We need a Lemma first (which is exercise $ 2.5.2 $ in Qing Liu's book).
Lemma. Let $ X $ be a scheme and $ x \in X $. Then, $ \text{codim} ( \overline { \left \{ x \right \} } , X ) = \dim \mathcal{O}_{X,x} $. If $ Z $ is a closed subset of $ X $, then $ \text{ codim} ( Z, X ) = \min _ { z \in Z } \dim \mathcal{O}_{X,z} $.
Proof. If $ \left \{ x \right \} \subseteq Z_{0} \subsetneq Z_{1} \ldots, \subsetneq Z_{n} = X $ is a sequence of irreducible closed subsets of $ X $, then, for any open $ U \subset X $ containing $ x $, we have $ \left \{ x \right \} \subseteq U \cap Z_{0} \subsetneq U \cap Z_{1} \subsetneq \ldots \subsetneq U \cap Z_{n} = U $. We may thus assume that $ U $ is the spectra of a ring $ A $, and $ x = \mathfrak{p} $ is a prime. Then, $ \overline { \left \{ x \right \} } = V ( \mathfrak{p} ) $ and $ \text { codim } ( V( \mathfrak{p} ) , X ) = \text{ht} ( \mathfrak{p} ) = \dim A_{ \mathfrak{p} } = \dim \mathcal{O} _ { X , x } $.
Let $ Z $ be a closed subset of $ X $. Let $ C_{i} $ be the irreducible closed subsets of $ Z $. Then, by definition, $ \text{codim} ( Z, X ) = \inf _{ i } \text{ codim } ( C_{i} , X ) $. It therefore suffices to assume that $ Z $ is irreducible. Moreover, if $ U_{j} $ is an open covering of $ Z $, then $ \text{codim} ( Z, X ) = \inf _{ j } \text{codim } ( Z \cap U _{ j } , U _{ j } ) $ for similar reasons as above. We may thus also assume that $ X $ is affine and $ Z $ is an irreducible closed subset i.e. $ X = $ Spec $ A $ and $ Z = V ( \mathfrak { p } ) $ for some prime $ \mathfrak { p } $ of $ A $. Then, $ \text {codim} ( Z, X ) = \text{ht} ( \mathfrak{p} ) = \dim A_ { \mathfrak { p } } = \min _ { \mathfrak{q} \supset \mathfrak{p} } \dim A_{\mathfrak{q} } = \min _ { z \in Z } \dim \mathcal{ O } _ { X , z } $. $ \quad \quad \quad \quad $ $ \square $
We now turn to the proof of the proposition.
$ \boxed { 3) \Longleftrightarrow 2) } $. By the Lemma, we see that $ \text{codim} ( X - U , x ) \geq 1 $ iff $ U $ contains points all the points of codimension $ 0 $, which are the same as generic points.

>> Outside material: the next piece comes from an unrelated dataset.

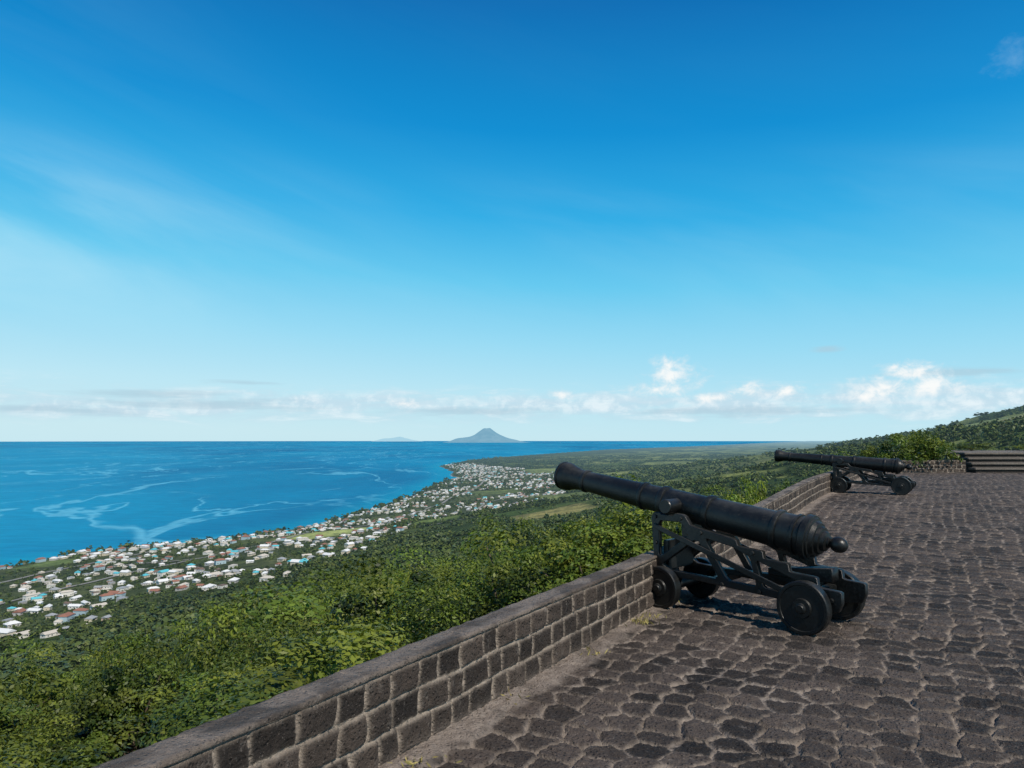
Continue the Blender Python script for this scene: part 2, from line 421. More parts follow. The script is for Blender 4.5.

$ \boxed { 2) \implies 1 ) } $ If $ U $ contains all generic points, then any closed subset of $ X $ that contains $ U $ must contain all the generic points, and thus, must contain all the irreducible components of $ X $, and thus must equal $ X $.
Suppose now that $ X $ is locally Noetherian.
$ \boxed { 1) \implies 2) } $ Suppose that $ \eta $ is a generic point of $ X $ outside $ U $. Then, $ U \cap \overline { \left \{ \eta \right \} } = \emptyset $. Consider the set $ S = \left \{ Z | Z \text{ irreducible component of } X \right \} \setminus \overline { \left \{ \eta \right \} } $. Let $$ C = \bigcup _ { Z \in S } Z . $$
We claim that $ C $ is closed. This will result in a contradiction since $ C \supset U $ and $ C \neq X $. Let $ V $ be an open affine subset of $ X $. Then, since $ V $ is Noehterian, the union $ \bigcup _ { Z \in S } V \cap Z $ is a finite union of closed subsets of $ V $, and is thus closed in $ V $. Thus, $ C $ is closed in $ X $.